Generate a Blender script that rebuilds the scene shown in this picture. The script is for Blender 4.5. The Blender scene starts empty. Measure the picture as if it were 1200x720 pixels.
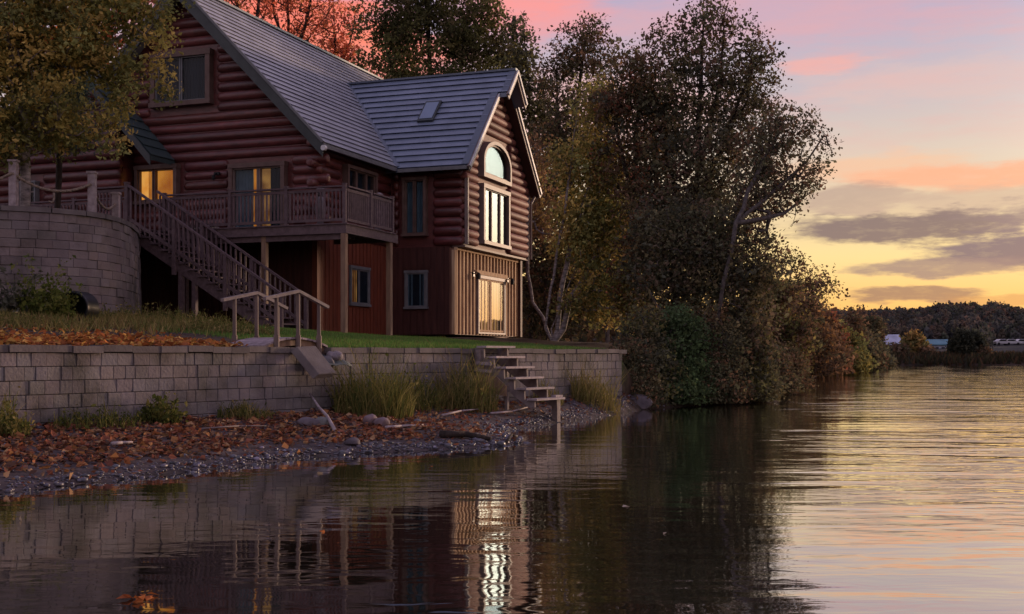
import bpy, math
import numpy as np
from mathutils import Vector, Matrix

R = math.radians
SC = bpy.context.scene
COL = SC.collection
F = 1400.0          # focal length in pixels of the 1200 px wide photograph
HC = 1.5            # eye height above the lake

def P(px, py, d):
    """a point at depth d that was measured at (px, py) in the photograph"""
    return np.array([(px - 600) / F * d, d, HC + (416 - py) / F * d])

def lin(r, g, b):
    f = lambda c: (c / 255 / 12.92) if c / 255 <= 0.04045 else ((c / 255 + 0.055) / 1.055) ** 2.4
    return (f(r), f(g), f(b), 1.0)

# ------------------------------------------------------------------ helpers
def tag(o, label=None, cat=None, group=None, kind=None):
    if label: o['label'] = label
    if cat: o['category'] = cat
    if group: o['group'] = group
    if kind: o['kind'] = kind
    return o

def empty(name, loc=(0, 0, 0), rz=0.0, label=None, cat=None, group=None):
    o = bpy.data.objects.new(name, None)
    COL.objects.link(o)
    o.location = loc
    o.rotation_euler = (0, 0, rz)
    o.empty_display_size = 0.2
    return tag(o, label, cat, group)

def link(name, me, mat=None, parent=None):
    o = bpy.data.objects.new(name, me)
    COL.objects.link(o)
    if mat is not None and len(me.materials) == 0:
        me.materials.append(mat)
    if parent is not None:
        o.parent = parent
    return o

def raw_mesh(name, V, faces_flat, counts, colors=None, smooth=False):
    V = np.asarray(V, dtype=np.float32)
    me = bpy.data.meshes.new(name)
    me.vertices.add(len(V))
    me.vertices.foreach_set('co', V.ravel())
    faces_flat = np.asarray(faces_flat, dtype=np.int32).ravel()
    counts = np.asarray(counts, dtype=np.int32)
    me.loops.add(len(faces_flat))
    me.loops.foreach_set('vertex_index', faces_flat)
    me.polygons.add(len(counts))
    starts = np.concatenate([[0], np.cumsum(counts)[:-1]]).astype(np.int32)
    me.polygons.foreach_set('loop_start', starts)
    me.polygons.foreach_set('loop_total', counts)
    me.polygons.foreach_set('use_smooth', np.full(len(counts), bool(smooth)))
    if colors is not None:
        at = me.color_attributes.new('tint', 'FLOAT_COLOR', 'POINT')
        c = np.ones((len(V), 4), dtype=np.float32)
        c[:, :3] = colors
        at.data.foreach_set('color', c.ravel())
    me.update(calc_edges=True)
    me.validate()
    return me

class MB:
    """collects shapes into one mesh"""
    def __init__(s):
        s.v = []; s.f = []; s.c = []; s.n = 0; s.tint = (1, 1, 1)
    def add(s, verts, faces):
        b = s.n
        for q in verts:
            s.v.append((float(q[0]), float(q[1]), float(q[2]))); s.c.append(s.tint)
        s.n += len(verts)
        for f in faces:
            s.f.append(tuple(i + b for i in f))
        return s
    def box(s, x0, x1, y0, y1, z0, z1):
        v = [(x, y, z) for z in (z0, z1) for y in (y0, y1) for x in (x0, x1)]
        return s.add(v, [(0, 2, 3, 1), (4, 5, 7, 6), (0, 1, 5, 4), (2, 6, 7, 3), (0, 4, 6, 2), (1, 3, 7, 5)])
    def bar(s, p, q, w, h, up=(0, 0, 1)):
        """a square bar from p to q, w across and h in the up direction"""
        p = Vector(p); q = Vector(q); d = (q - p).normalized(); up = Vector(up)
        a = d.cross(up)
        if a.length < 1e-4: a = d.cross(Vector((1, 0, 0)))
        a.normalize(); b = a.cross(d).normalized()
        a *= w / 2; b *= h / 2
        v = [p - a - b, p + a - b, p + a + b, p - a + b, q - a - b, q + a - b, q + a + b, q - a + b]
        return s.add(v, [(0, 3, 2, 1), (4, 5, 6, 7), (0, 1, 5, 4), (1, 2, 6, 5), (2, 3, 7, 6), (3, 0, 4, 7)])
    def tube(s, p, q, r0, r1=None, n=8, cap=True, dome=0.0):
        r1 = r0 if r1 is None else r1
        p = Vector(p); q = Vector(q); d = (q - p)
        L = d.length; d.normalize()
        a = d.cross(Vector((0, 0, 1)))
        if a.length < 1e-4: a = Vector((1, 0, 0))
        a.normalize(); b = a.cross(d)
        st = [(0, r0), (L, r1)]
        if dome > 0 and L > 2.2 * dome:
            st = [(0, r0 * .55), (dome * .4, r0 * .88), (dome, r0), (L - dome, r1), (L - dome * .4, r1 * .88), (L, r1 * .55)]
        v = []
        for t, r in st:
            for k in range(n):
                an = 2 * math.pi * k / n
                v.append(p + d * t + a * (math.cos(an) * r) + b * (math.sin(an) * r))
        f = []
        for j in range(len(st) - 1):
            for k in range(n):
                k2 = (k + 1) % n
                f.append((j * n + k, j * n + k2, (j + 1) * n + k2, (j + 1) * n + k))
        if cap:
            f.append(tuple(range(n - 1, -1, -1)))
            f.append(tuple((len(st) - 1) * n + k for k in range(n)))
        return s.add(v, f)
    def path(s, pts, r, n=6):
        for i in range(len(pts) - 1):
            s.tube(pts[i], pts[i + 1], r if not hasattr(r, '__len__') else r[i], r if not hasattr(r, '__len__') else r[i + 1], n)
        return s
    def prism(s, poly, off):
        """poly: list of 3-D points in order; extruded by the vector off"""
        n = len(poly); off = Vector(off)
        v = [Vector(q) for q in poly] + [Vector(q) + off for q in poly]
        f = [tuple(range(n)), tuple(range(2 * n - 1, n - 1, -1))]
        for k in range(n):
            k2 = (k + 1) % n
            f.append((k, n + k, n + k2, k2))
        return s.add(v, f)
    def lathe(s, c, prof, n=14):
        v = []; f = []
        for r, z in prof:
            for k in range(n):
                a = 2 * math.pi * k / n
                v.append((c[0] + r * math.cos(a), c[1] + r * math.sin(a), c[2] + z))
        for j in range(len(prof) - 1):
            for k in range(n):
                k2 = (k + 1) % n
                f.append((j * n + k, j * n + k2, (j + 1) * n + k2, (j + 1) * n + k))
        f.append(tuple(range(n - 1, -1, -1)))
        f.append(tuple((len(prof) - 1) * n + k for k in range(n)))
        return s.add(v, f)
    def build(s, name, mat, parent=None, smooth=False, auto=None):
        flat = [i for f in s.f for i in f]
        me = raw_mesh(name, np.array(s.v), flat, [len(f) for f in s.f], np.array(s.c), smooth)
        if auto is not None:
            me.polygons.foreach_set('use_smooth', np.ones(len(me.polygons), dtype=bool))
            me.set_sharp_from_angle(angle=R(auto))
        return link(name, me, mat, parent)

# ------------------------------------------------------------------ materials
def nodes_of(name):
    m = bpy.data.materials.new(name)
    m.use_nodes = True
    nt = m.node_tree
    for n in list(nt.nodes): nt.nodes.remove(n)
    return m, nt

def N(nt, t, **kw):
    n = nt.nodes.new(t)
    for k, v in kw.items():
        if k.startswith('i_'):
            n.inputs[k[2:].replace('_', ' ')].default_value = v
        else:
            setattr(n, k, v)
    return n

def surf(name, col, col2=None, scale=3.0, rough=0.7, bump=0.0, bscale=20.0, stretch=(1, 1, 1), spec=0.3, tint=False, metallic=0.0,
         detail=6.0, stain=None, stain_scale=1.2, stain_at=(0.5, 0.68)):
    m, nt = nodes_of(name)
    out = N(nt, 'ShaderNodeOutputMaterial')
    b = N(nt, 'ShaderNodeBsdfPrincipled')
    nt.links.new(b.outputs[0], out.inputs[0])
    b.inputs['Roughness'].default_value = rough
    b.inputs['Metallic'].default_value = metallic
    b.inputs['Specular IOR Level'].default_value = spec
    tc = N(nt, 'ShaderNodeTexCoord')
    mp = N(nt, 'ShaderNodeMapping'); mp.inputs['Scale'].default_value = stretch
    nt.links.new(tc.outputs['Object'], mp.inputs['Vector'])
    no = N(nt, 'ShaderNodeTexNoise'); no.inputs['Scale'].default_value = scale; no.inputs['Detail'].default_value = detail
    nt.links.new(mp.outputs[0], no.inputs['Vector'])
    c2 = col2 if col2 is not None else tuple(c * 0.6 for c in col[:3])
    mx = N(nt, 'ShaderNodeMix', data_type='RGBA')
    mr = N(nt, 'ShaderNodeMapRange'); mr.inputs[1].default_value = 0.32; mr.inputs[2].default_value = 0.68
    nt.links.new(no.outputs[0], mr.inputs[0])
    nt.links.new(mr.outputs[0], mx.inputs['Factor'])
    mx.inputs[6].default_value = (*col[:3], 1); mx.inputs[7].default_value = (*c2[:3], 1)
    last = mx.outputs[2]
    if stain is not None:
        n3 = N(nt, 'ShaderNodeTexNoise'); n3.inputs['Scale'].default_value = stain_scale; n3.inputs['Detail'].default_value = 9.0
        n3.inputs['Roughness'].default_value = 0.65
        nt.links.new(mp.outputs[0], n3.inputs['Vector'])
        mr3 = N(nt, 'ShaderNodeMapRange'); mr3.inputs[1].default_value = stain_at[0]; mr3.inputs[2].default_value = stain_at[1]
        nt.links.new(n3.outputs[0], mr3.inputs[0])
        m3 = N(nt, 'ShaderNodeMix', data_type='RGBA')
        nt.links.new(mr3.outputs[0], m3.inputs['Factor'])
        nt.links.new(last, m3.inputs[6]); m3.inputs[7].default_value = (*stain[:3], 1)
        last = m3.outputs[2]
    if tint:
        at = N(nt, 'ShaderNodeAttribute', attribute_name='tint')
        mm = N(nt, 'ShaderNodeMix', data_type='RGBA', blend_type='MULTIPLY'); mm.inputs['Factor'].default_value = 1.0
        nt.links.new(last, mm.inputs[6]); nt.links.new(at.outputs['Color'], mm.inputs[7])
        last = mm.outputs[2]
    nt.links.new(last, b.inputs['Base Color'])
    if bump > 0:
        n2 = N(nt, 'ShaderNodeTexNoise'); n2.inputs['Scale'].default_value = bscale; n2.inputs['Detail'].default_value = 5
        nt.links.new(mp.outputs[0], n2.inputs['Vector'])
        bp = N(nt, 'ShaderNodeBump'); bp.inputs['Strength'].default_value = 1.0; bp.inputs['Distance'].default_value = bump
        nt.links.new(n2.outputs[0], bp.inputs['Height']); nt.links.new(bp.outputs[0], b.inputs['Normal'])
    return m

def leaf_mat(name, trans=0.35):
    m, nt = nodes_of(name)
    out = N(nt, 'ShaderNodeOutputMaterial')
    at = N(nt, 'ShaderNodeAttribute', attribute_name='tint')
    d = N(nt, 'ShaderNodeBsdfDiffuse'); t = N(nt, 'ShaderNodeBsdfTranslucent')
    nt.links.new(at.outputs['Color'], d.inputs[0]); nt.links.new(at.outputs['Color'], t.inputs[0])
    mx = N(nt, 'ShaderNodeMixShader'); mx.inputs[0].default_value = trans
    nt.links.new(d.outputs[0], mx.inputs[1]); nt.links.new(t.outputs[0], mx.inputs[2])
    nt.links.new(mx.outputs[0], out.inputs[0])
    return m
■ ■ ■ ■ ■
§ What you need to do
Leave out any pictures and return exactly the lines from the beginning of the data through the line with "return (f(r), f(g), f(b), 1.0)", inclusive.

§ Exercise response
Generate a Blender script that rebuilds the scene shown in this picture. The script is for Blender 4.5. The Blender scene starts empty. Measure the picture as if it were 1200x720 pixels.
import bpy, math
import numpy as np
from mathutils import Vector, Matrix

R = math.radians
SC = bpy.context.scene
COL = SC.collection
F = 1400.0          # focal length in pixels of the 1200 px wide photograph
HC = 1.5            # eye height above the lake

def P(px, py, d):
    """a point at depth d that was measured at (px, py) in the photograph"""
    return np.array([(px - 600) / F * d, d, HC + (416 - py) / F * d])

def lin(r, g, b):
    f = lambda c: (c / 255 / 12.92) if c / 255 <= 0.04045 else ((c / 255 + 0.055) / 1.055) ** 2.4
    return (f(r), f(g), f(b), 1.0)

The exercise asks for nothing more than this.